Au titre de l'exemplarité, l'État a également poussé les entreprises du portefeuille à féminiser leur conseil d'administration. À l'issue de la campagne d'assemblées générales en cours, le taux d'administratrices au sein des conseils devrait être supérieur à 30 % dans l'ensemble des entreprises du portefeuille, ce qui correspond à un quasi-doublement par rapport à 2012, où il était de 16 %. Notons qu'il est actuellement de 36 % dans les seules entreprises cotées du portefeuille. Nous atteindrons l'année prochaine l'objectif fixé par la loi, à savoir un taux minimal de féminisation de 40 %.

L'État doit aussi s'assurer de l'exemplarité des entreprises du portefeuille en matière fiscale. Au début de l'année 2015, les ministres ont adressé à toutes ces entreprises une lettre leur demandant de se conformer aux règles lorsqu'elles pratiquent l'optimisation fiscale. Nous entrons dorénavant dans un régime de transparence. Votre assemblé examine en ce moment même un projet de loi prévoyant de nouvelles dispositions en matière de transparence fiscale. Si vous les adoptez, l'État sera au premier rang pour les mettre en oeuvre, à travers son portefeuille.
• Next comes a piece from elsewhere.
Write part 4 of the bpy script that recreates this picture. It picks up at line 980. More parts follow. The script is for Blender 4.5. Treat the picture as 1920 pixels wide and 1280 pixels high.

L'État actionnaire a beaucoup progressé, mais il reste encore beaucoup à faire. Notre démarche permanente consiste à utiliser le rôle de l'État actionnaire comme levier pour valoriser le patrimoine de l'État – c'est la première fonction de l'APE –, comme levier de la politique industrielle, et comme levier pour diffuser la culture de responsabilité environnementale, sociale et sociétale de l'État au sein des entreprises du portefeuille. Telle est la préoccupation qui nous anime et continuera à nous animer au quotidien.